AIM OF THE EXERCISE » Please print the full listing exactly.

PROVIDED ENTRIES »
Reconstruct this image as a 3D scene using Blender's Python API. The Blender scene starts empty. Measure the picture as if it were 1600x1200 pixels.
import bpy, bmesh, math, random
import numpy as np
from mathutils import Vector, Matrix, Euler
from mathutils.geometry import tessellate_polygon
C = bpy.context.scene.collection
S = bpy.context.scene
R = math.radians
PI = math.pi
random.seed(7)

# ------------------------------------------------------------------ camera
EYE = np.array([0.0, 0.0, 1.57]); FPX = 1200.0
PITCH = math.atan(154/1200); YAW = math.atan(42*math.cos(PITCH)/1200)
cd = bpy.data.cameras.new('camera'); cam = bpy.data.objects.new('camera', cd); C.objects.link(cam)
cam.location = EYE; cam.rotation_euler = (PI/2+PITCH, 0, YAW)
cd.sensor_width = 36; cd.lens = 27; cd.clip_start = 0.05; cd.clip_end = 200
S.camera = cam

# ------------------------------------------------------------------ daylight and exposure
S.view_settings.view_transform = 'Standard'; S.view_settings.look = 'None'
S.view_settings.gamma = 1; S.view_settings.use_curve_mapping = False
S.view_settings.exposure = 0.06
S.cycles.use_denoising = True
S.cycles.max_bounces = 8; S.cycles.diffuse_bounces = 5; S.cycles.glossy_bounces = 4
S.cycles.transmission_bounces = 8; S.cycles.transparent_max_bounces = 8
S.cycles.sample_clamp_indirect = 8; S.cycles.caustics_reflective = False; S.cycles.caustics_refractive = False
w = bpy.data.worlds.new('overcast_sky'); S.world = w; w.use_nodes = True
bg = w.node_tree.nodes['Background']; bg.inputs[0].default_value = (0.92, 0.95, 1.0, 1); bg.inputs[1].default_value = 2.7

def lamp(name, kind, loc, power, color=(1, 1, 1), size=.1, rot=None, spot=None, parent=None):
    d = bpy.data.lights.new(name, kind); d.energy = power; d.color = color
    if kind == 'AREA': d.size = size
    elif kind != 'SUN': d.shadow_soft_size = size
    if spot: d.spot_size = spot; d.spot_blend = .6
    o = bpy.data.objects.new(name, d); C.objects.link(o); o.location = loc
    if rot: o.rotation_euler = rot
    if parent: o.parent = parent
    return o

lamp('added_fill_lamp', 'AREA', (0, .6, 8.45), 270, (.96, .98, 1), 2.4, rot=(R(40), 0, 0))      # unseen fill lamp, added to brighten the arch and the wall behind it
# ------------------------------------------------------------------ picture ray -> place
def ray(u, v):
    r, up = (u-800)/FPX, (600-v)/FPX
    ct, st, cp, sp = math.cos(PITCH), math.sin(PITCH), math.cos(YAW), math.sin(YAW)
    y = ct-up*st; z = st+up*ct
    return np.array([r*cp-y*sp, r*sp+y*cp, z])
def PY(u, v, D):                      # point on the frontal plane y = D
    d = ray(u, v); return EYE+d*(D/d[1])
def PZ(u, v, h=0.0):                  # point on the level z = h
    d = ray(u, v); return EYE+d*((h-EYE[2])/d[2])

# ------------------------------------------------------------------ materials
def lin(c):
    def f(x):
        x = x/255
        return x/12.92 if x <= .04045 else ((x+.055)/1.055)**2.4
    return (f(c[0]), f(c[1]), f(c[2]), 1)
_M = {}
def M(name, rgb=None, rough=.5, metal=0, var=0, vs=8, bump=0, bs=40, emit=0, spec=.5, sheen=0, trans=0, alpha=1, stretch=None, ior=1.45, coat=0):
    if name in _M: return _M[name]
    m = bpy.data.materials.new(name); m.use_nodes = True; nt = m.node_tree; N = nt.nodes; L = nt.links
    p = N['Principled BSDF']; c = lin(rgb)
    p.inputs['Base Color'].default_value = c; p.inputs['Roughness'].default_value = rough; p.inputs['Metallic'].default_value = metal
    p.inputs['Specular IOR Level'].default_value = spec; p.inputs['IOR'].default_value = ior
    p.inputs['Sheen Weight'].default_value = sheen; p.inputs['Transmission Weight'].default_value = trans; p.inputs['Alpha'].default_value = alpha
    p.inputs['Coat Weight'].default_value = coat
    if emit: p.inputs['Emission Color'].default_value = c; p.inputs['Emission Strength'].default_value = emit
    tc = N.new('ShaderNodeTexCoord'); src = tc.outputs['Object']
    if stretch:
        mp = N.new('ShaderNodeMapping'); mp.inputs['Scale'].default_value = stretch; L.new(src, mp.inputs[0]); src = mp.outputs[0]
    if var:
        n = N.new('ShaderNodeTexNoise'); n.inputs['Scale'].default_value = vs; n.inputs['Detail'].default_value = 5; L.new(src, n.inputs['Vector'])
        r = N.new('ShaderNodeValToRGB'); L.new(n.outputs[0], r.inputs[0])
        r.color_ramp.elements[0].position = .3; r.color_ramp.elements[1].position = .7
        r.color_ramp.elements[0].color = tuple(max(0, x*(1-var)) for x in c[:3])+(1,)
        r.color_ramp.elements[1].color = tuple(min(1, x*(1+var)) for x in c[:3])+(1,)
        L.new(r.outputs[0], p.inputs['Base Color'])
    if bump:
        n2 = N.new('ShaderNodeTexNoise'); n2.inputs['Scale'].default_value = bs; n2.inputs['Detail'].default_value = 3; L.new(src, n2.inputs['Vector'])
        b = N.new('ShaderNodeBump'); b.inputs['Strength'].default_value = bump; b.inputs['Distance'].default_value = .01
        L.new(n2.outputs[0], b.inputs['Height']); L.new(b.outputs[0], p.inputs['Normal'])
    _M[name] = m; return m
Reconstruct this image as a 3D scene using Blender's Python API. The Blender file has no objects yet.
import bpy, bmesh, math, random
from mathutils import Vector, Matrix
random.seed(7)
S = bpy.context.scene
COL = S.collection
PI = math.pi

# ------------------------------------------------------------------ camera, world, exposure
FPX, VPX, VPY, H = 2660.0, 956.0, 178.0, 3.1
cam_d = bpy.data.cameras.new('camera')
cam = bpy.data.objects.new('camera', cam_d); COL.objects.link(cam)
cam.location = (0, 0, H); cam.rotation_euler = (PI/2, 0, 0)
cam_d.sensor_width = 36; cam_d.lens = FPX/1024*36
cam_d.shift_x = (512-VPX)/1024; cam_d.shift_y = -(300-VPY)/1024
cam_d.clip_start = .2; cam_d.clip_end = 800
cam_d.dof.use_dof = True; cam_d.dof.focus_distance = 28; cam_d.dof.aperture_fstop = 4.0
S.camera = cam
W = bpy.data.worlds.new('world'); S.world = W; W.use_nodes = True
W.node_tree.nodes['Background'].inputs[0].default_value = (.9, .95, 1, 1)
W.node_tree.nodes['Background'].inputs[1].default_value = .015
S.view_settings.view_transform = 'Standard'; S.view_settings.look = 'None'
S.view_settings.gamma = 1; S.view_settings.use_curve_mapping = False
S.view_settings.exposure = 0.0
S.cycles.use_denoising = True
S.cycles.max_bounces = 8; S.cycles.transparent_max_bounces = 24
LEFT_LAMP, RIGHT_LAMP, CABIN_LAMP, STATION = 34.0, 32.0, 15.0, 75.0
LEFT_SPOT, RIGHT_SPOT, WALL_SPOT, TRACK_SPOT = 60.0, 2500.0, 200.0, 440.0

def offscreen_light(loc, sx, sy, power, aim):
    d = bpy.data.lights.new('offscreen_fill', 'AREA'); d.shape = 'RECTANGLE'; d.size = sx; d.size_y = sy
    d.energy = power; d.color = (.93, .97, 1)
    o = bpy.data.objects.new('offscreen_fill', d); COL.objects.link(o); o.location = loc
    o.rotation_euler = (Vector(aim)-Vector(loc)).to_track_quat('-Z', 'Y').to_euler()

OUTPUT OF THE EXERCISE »
Reconstruct this image as a 3D scene using Blender's Python API. The Blender scene starts empty. Measure the picture as if it were 1600x1200 pixels.
import bpy, bmesh, math, random
import numpy as np
from mathutils import Vector, Matrix, Euler
from mathutils.geometry import tessellate_polygon
C = bpy.context.scene.collection
S = bpy.context.scene
R = math.radians
PI = math.pi
random.seed(7)

# ------------------------------------------------------------------ camera
EYE = np.array([0.0, 0.0, 1.57]); FPX = 1200.0
PITCH = math.atan(154/1200); YAW = math.atan(42*math.cos(PITCH)/1200)
cd = bpy.data.cameras.new('camera'); cam = bpy.data.objects.new('camera', cd); C.objects.link(cam)
cam.location = EYE; cam.rotation_euler = (PI/2+PITCH, 0, YAW)
cd.sensor_width = 36; cd.lens = 27; cd.clip_start = 0.05; cd.clip_end = 200
S.camera = cam

# ------------------------------------------------------------------ daylight and exposure
S.view_settings.view_transform = 'Standard'; S.view_settings.look = 'None'
S.view_settings.gamma = 1; S.view_settings.use_curve_mapping = False
S.view_settings.exposure = 0.06
S.cycles.use_denoising = True
S.cycles.max_bounces = 8; S.cycles.diffuse_bounces = 5; S.cycles.glossy_bounces = 4
S.cycles.transmission_bounces = 8; S.cycles.transparent_max_bounces = 8
S.cycles.sample_clamp_indirect = 8; S.cycles.caustics_reflective = False; S.cycles.caustics_refractive = False
w = bpy.data.worlds.new('overcast_sky'); S.world = w; w.use_nodes = True
bg = w.node_tree.nodes['Background']; bg.inputs[0].default_value = (0.92, 0.95, 1.0, 1); bg.inputs[1].default_value = 2.7

def lamp(name, kind, loc, power, color=(1, 1, 1), size=.1, rot=None, spot=None, parent=None):
    d = bpy.data.lights.new(name, kind); d.energy = power; d.color = color
    if kind == 'AREA': d.size = size
    elif kind != 'SUN': d.shadow_soft_size = size
    if spot: d.spot_size = spot; d.spot_blend = .6
    o = bpy.data.objects.new(name, d); C.objects.link(o); o.location = loc
    if rot: o.rotation_euler = rot
    if parent: o.parent = parent
    return o

lamp('added_fill_lamp', 'AREA', (0, .6, 8.45), 270, (.96, .98, 1), 2.4, rot=(R(40), 0, 0))      # unseen fill lamp, added to brighten the arch and the wall behind it
# ------------------------------------------------------------------ picture ray -> place
def ray(u, v):
    r, up = (u-800)/FPX, (600-v)/FPX
    ct, st, cp, sp = math.cos(PITCH), math.sin(PITCH), math.cos(YAW), math.sin(YAW)
    y = ct-up*st; z = st+up*ct
    return np.array([r*cp-y*sp, r*sp+y*cp, z])
def PY(u, v, D):                      # point on the frontal plane y = D
    d = ray(u, v); return EYE+d*(D/d[1])
def PZ(u, v, h=0.0):                  # point on the level z = h
    d = ray(u, v); return EYE+d*((h-EYE[2])/d[2])

# ------------------------------------------------------------------ materials
def lin(c):
    def f(x):
        x = x/255
        return x/12.92 if x <= .04045 else ((x+.055)/1.055)**2.4
    return (f(c[0]), f(c[1]), f(c[2]), 1)
_M = {}
def M(name, rgb=None, rough=.5, metal=0, var=0, vs=8, bump=0, bs=40, emit=0, spec=.5, sheen=0, trans=0, alpha=1, stretch=None, ior=1.45, coat=0):
    if name in _M: return _M[name]
    m = bpy.data.materials.new(name); m.use_nodes = True; nt = m.node_tree; N = nt.nodes; L = nt.links
    p = N['Principled BSDF']; c = lin(rgb)
    p.inputs['Base Color'].default_value = c; p.inputs['Roughness'].default_value = rough; p.inputs['Metallic'].default_value = metal
    p.inputs['Specular IOR Level'].default_value = spec; p.inputs['IOR'].default_value = ior
    p.inputs['Sheen Weight'].default_value = sheen; p.inputs['Transmission Weight'].default_value = trans; p.inputs['Alpha'].default_value = alpha
    p.inputs['Coat Weight'].default_value = coat
    if emit: p.inputs['Emission Color'].default_value = c; p.inputs['Emission Strength'].default_value = emit
    tc = N.new('ShaderNodeTexCoord'); src = tc.outputs['Object']
    if stretch:
        mp = N.new('ShaderNodeMapping'); mp.inputs['Scale'].default_value = stretch; L.new(src, mp.inputs[0]); src = mp.outputs[0]
    if var:
        n = N.new('ShaderNodeTexNoise'); n.inputs['Scale'].default_value = vs; n.inputs['Detail'].default_value = 5; L.new(src, n.inputs['Vector'])
        r = N.new('ShaderNodeValToRGB'); L.new(n.outputs[0], r.inputs[0])
        r.color_ramp.elements[0].position = .3; r.color_ramp.elements[1].position = .7
        r.color_ramp.elements[0].color = tuple(max(0, x*(1-var)) for x in c[:3])+(1,)
        r.color_ramp.elements[1].color = tuple(min(1, x*(1+var)) for x in c[:3])+(1,)
        L.new(r.outputs[0], p.inputs['Base Color'])
    if bump:
        n2 = N.new('ShaderNodeTexNoise'); n2.inputs['Scale'].default_value = bs; n2.inputs['Detail'].default_value = 3; L.new(src, n2.inputs['Vector'])
        b = N.new('ShaderNodeBump'); b.inputs['Strength'].default_value = bump; b.inputs['Distance'].default_value = .01
        L.new(n2.outputs[0], b.inputs['Height']); L.new(b.outputs[0], p.inputs['Normal'])
    _M[name] = m; return m
Reconstruct this image as a 3D scene using Blender's Python API. The Blender file has no objects yet.
import bpy, bmesh, math, random
from mathutils import Vector, Matrix
random.seed(7)
S = bpy.context.scene
COL = S.collection
PI = math.pi

# ------------------------------------------------------------------ camera, world, exposure
FPX, VPX, VPY, H = 2660.0, 956.0, 178.0, 3.1
cam_d = bpy.data.cameras.new('camera')
cam = bpy.data.objects.new('camera', cam_d); COL.objects.link(cam)
cam.location = (0, 0, H); cam.rotation_euler = (PI/2, 0, 0)
cam_d.sensor_width = 36; cam_d.lens = FPX/1024*36
cam_d.shift_x = (512-VPX)/1024; cam_d.shift_y = -(300-VPY)/1024
cam_d.clip_start = .2; cam_d.clip_end = 800
cam_d.dof.use_dof = True; cam_d.dof.focus_distance = 28; cam_d.dof.aperture_fstop = 4.0
S.camera = cam
W = bpy.data.worlds.new('world'); S.world = W; W.use_nodes = True
W.node_tree.nodes['Background'].inputs[0].default_value = (.9, .95, 1, 1)
W.node_tree.nodes['Background'].inputs[1].default_value = .015
S.view_settings.view_transform = 'Standard'; S.view_settings.look = 'None'
S.view_settings.gamma = 1; S.view_settings.use_curve_mapping = False
S.view_settings.exposure = 0.0
S.cycles.use_denoising = True
S.cycles.max_bounces = 8; S.cycles.transparent_max_bounces = 24
LEFT_LAMP, RIGHT_LAMP, CABIN_LAMP, STATION = 34.0, 32.0, 15.0, 75.0
LEFT_SPOT, RIGHT_SPOT, WALL_SPOT, TRACK_SPOT = 60.0, 2500.0, 200.0, 440.0

def offscreen_light(loc, sx, sy, power, aim):
    d = bpy.data.lights.new('offscreen_fill', 'AREA'); d.shape = 'RECTANGLE'; d.size = sx; d.size_y = sy
    d.energy = power; d.color = (.93, .97, 1)
    o = bpy.data.objects.new('offscreen_fill', d); COL.objects.link(o); o.location = loc
    o.rotation_euler = (Vector(aim)-Vector(loc)).to_track_quat('-Z', 'Y').to_euler()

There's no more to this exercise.